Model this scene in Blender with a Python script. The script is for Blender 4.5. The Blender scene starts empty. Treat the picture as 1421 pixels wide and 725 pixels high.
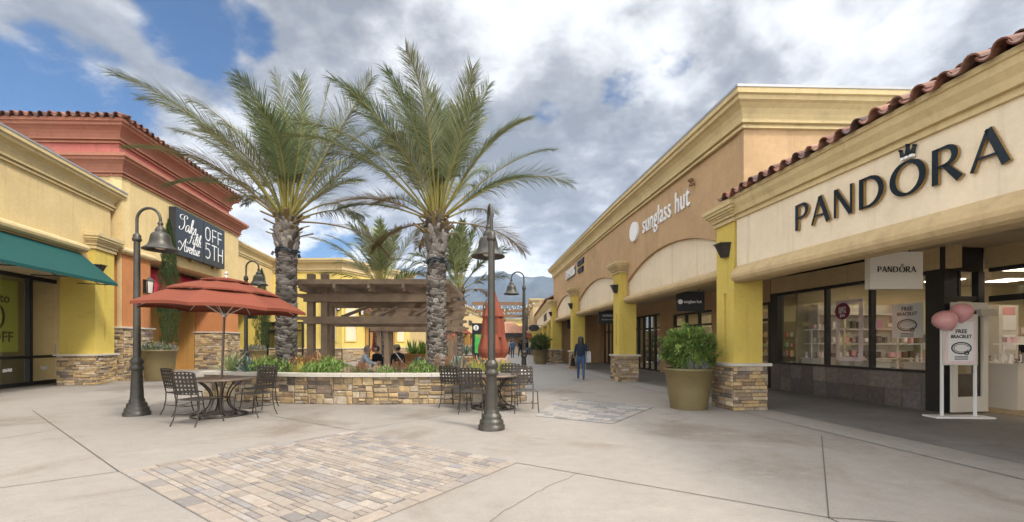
import bpy, bmesh, math, random
from mathutils import Vector, Matrix
random.seed(7)
R = math.radians
PI = math.pi
scene = bpy.context.scene
COL = scene.collection
rnd = random.random
def uni(a, b): return a + (b - a) * rnd()
def lerp(a, b, t): return a + (b - a) * t
F_PX, CAM_H, CX, HY = 600.0, 1.45, 710.5, 476.0
def G(px, py):
    Y = CAM_H * F_PX / (py - HY)
    return ((px - CX) * Y / F_PX, Y)

# ------------------------------------------------------------------ mesh builder
class MB:
    def __init__(s):
        s.v = []; s.f = []; s.m = []; s.c = []; s.sm = []
    def add(s, vs, fs, mi=0, col=None, smooth=False):
        b = len(s.v)
        s.v.extend([tuple(p) for p in vs])
        for f in fs:
            s.f.append([i + b for i in f]); s.m.append(mi); s.c.append(col or (1, 1, 1)); s.sm.append(smooth)
    def hexa(s, p, mi=0, col=None):
        s.add(p, [(0, 3, 2, 1), (4, 5, 6, 7), (0, 1, 5, 4), (1, 2, 6, 5), (2, 3, 7, 6), (3, 0, 4, 7)], mi, col)
    def box(s, c, size, rz=0, mi=0, col=None):
        x, y, z = size[0] / 2, size[1] / 2, size[2] / 2
        M = Matrix.Translation(c) @ Matrix.Rotation(rz, 4, 'Z')
        s.hexa([M @ Vector(q) for q in ((-x, -y, -z), (x, -y, -z), (x, y, -z), (-x, y, -z), (-x, -y, z), (x, -y, z), (x, y, z), (-x, y, z))], mi, col)
    def bx(s, x0, x1, y0, y1, z0, z1, mi=0, col=None):
        s.box(((x0 + x1) / 2, (y0 + y1) / 2, (z0 + z1) / 2), (x1 - x0, y1 - y0, z1 - z0), 0, mi, col)
    def fbox(s, fr, s0, s1, o0, o1, z0, z1, mi=0, col=None):
        s.hexa([fr(s0, o0, z0), fr(s1, o0, z0), fr(s1, o1, z0), fr(s0, o1, z0), fr(s0, o0, z1), fr(s1, o0, z1), fr(s1, o1, z1), fr(s0, o1, z1)], mi, col)
    def bar(s, a, b, w, h, mi=0, col=None, up=(0, 0, 1)):
        a = Vector(a); b = Vector(b); d = (b - a).normalized(); up = Vector(up)
        if abs(d.dot(up)) > .98: up = Vector((0, 1, 0))
        x = d.cross(up).normalized(); y = x.cross(d)
        q = []
        for p in (a, b):
            q += [p - x * w / 2 - y * h / 2, p + x * w / 2 - y * h / 2, p + x * w / 2 + y * h / 2, p - x * w / 2 + y * h / 2]
        s.hexa(q, mi, col)
    def prism(s, poly, z0, z1, mi=0, col=None):
        n = len(poly)
        vs = [(p[0], p[1], z0) for p in poly] + [(p[0], p[1], z1) for p in poly]
        s.add(vs, [tuple(range(n))[::-1], tuple(range(n, 2 * n))] + [(i, (i + 1) % n, n + (i + 1) % n, n + i) for i in range(n)], mi, col)
    def tube(s, pts, r, n=8, mi=0, col=None, closed=False, smooth=True):
        pts = [Vector(p) for p in pts]; k = len(pts)
        rs = r if isinstance(r, (list, tuple)) else [r] * k
        vs = []; prev = None
        for i, p in enumerate(pts):
            if closed: d = pts[(i + 1) % k] - pts[i - 1]
            else: d = pts[min(i + 1, k - 1)] - pts[max(i - 1, 0)]
            d.normalize()
            if prev is None:
                u = Vector((0, 0, 1)) if abs(d.z) < .9 else Vector((1, 0, 0))
                x = d.cross(u).normalized()
            else:
                x = (prev - d * prev.dot(d)).normalized()
            prev = x; y = d.cross(x)
            for j in range(n):
                a = 2 * PI * j / n
                vs.append(p + (x * math.cos(a) + y * math.sin(a)) * rs[i])
        fs = []
        for i in range(k if closed else k - 1):
            i2 = (i + 1) % k
            for j in range(n):
                fs.append((i * n + j, i * n + (j + 1) % n, i2 * n + (j + 1) % n, i2 * n + j))
        s.add(vs, fs, mi, col, smooth)
        if not closed:
            s.add(vs[:n], [tuple(range(n))[::-1]], mi, col); s.add(vs[-n:], [tuple(range(n))], mi, col)
    def lathe(s, prof, c=(0, 0, 0), n=24, mi=0, col=None, smooth=True, rfun=None):
        vs = []
        for (r, z) in prof:
            for j in range(n):
                a = 2 * PI * j / n
                rr = r * (rfun(a, z) if rfun else 1)
                vs.append((c[0] + rr * math.cos(a), c[1] + rr * math.sin(a), c[2] + z))
        fs = []
        for i in range(len(prof) - 1):
            for j in range(n):
                fs.append((i * n + j, i * n + (j + 1) % n, (i + 1) * n + (j + 1) % n, (i + 1) * n + j))
        s.add(vs, fs, mi, col, smooth)
        if prof[0][0] > .0005: s.add(vs[:n], [tuple(range(n))[::-1]], mi, col)
        if prof[-1][0] > .0005: s.add(vs[-n:], [tuple(range(n))], mi, col)
    def sweep(s, path, prof, side, mi=0, col=None, smooth=False, caps=True, z=0):
        P = offset_path_dirs(path, side)
        m = len(prof); vs = []
        for (p, nrm) in P:
            for (o, zz) in prof:
                vs.append((p[0] + nrm[0] * o, p[1] + nrm[1] * o, z + zz))
        fs = []
        for i in range(len(P) - 1):
            for j in range(m):
                j2 = (j + 1) % m
                fs.append((i * m + j, i * m + j2, (i + 1) * m + j2, (i + 1) * m + j))
        s.add(vs, fs, mi, col, smooth)
        if caps:
            s.add(vs[:m], [tuple(range(m))], mi, col); s.add(vs[-m:], [tuple(range(m))[::-1]], mi, col)
    def build(s, name, mats, parent=None, world=False, label=None, recalc=True):
        if not isinstance(mats, (list, tuple)): mats = [mats]
        org = (0, 0, 0)
        if parent is None and world and s.v:
            xs = [p[0] for p in s.v]; ys = [p[1] for p in s.v]; zs = [p[2] for p in s.v]
            org = ((min(xs) + max(xs)) / 2, (min(ys) + max(ys)) / 2, min(zs))
        me = bpy.data.meshes.new(name)
        me.from_pydata([(p[0] - org[0], p[1] - org[1], p[2] - org[2]) for p in s.v], [], s.f)
        for m in mats: me.materials.append(m)
        me.polygons.foreach_set('material_index', s.m)
        me.polygons.foreach_set('use_smooth', s.sm)
        at = me.attributes.new('col', 'FLOAT_COLOR', 'FACE')
        buf = []
        for c in s.c: buf += [c[0], c[1], c[2], 1.0]
        at.data.foreach_set('color', buf)
        if recalc:
            bm = bmesh.new(); bm.from_mesh(me)
            bmesh.ops.recalc_face_normals(bm, faces=bm.faces)
            bm.to_mesh(me); bm.free()
        me.update()
        o = bpy.data.objects.new(name, me); COL.objects.link(o)
        if parent is not None:
            o.parent = parent
            if world: o.location = -wloc(parent)
        else:
            o.location = org
        if label: o['label'] = label
        return o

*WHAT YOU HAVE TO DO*
Find all lines where the word "scene" appears. Copy them.

*OUTPUT OF THE TASK*
Model this scene in Blender with a Python script. The script is for Blender 4.5. The Blender scene starts empty. Treat the picture as 1421 pixels wide and 725 pixels high.
scene = bpy.context.scene
COL = scene.collection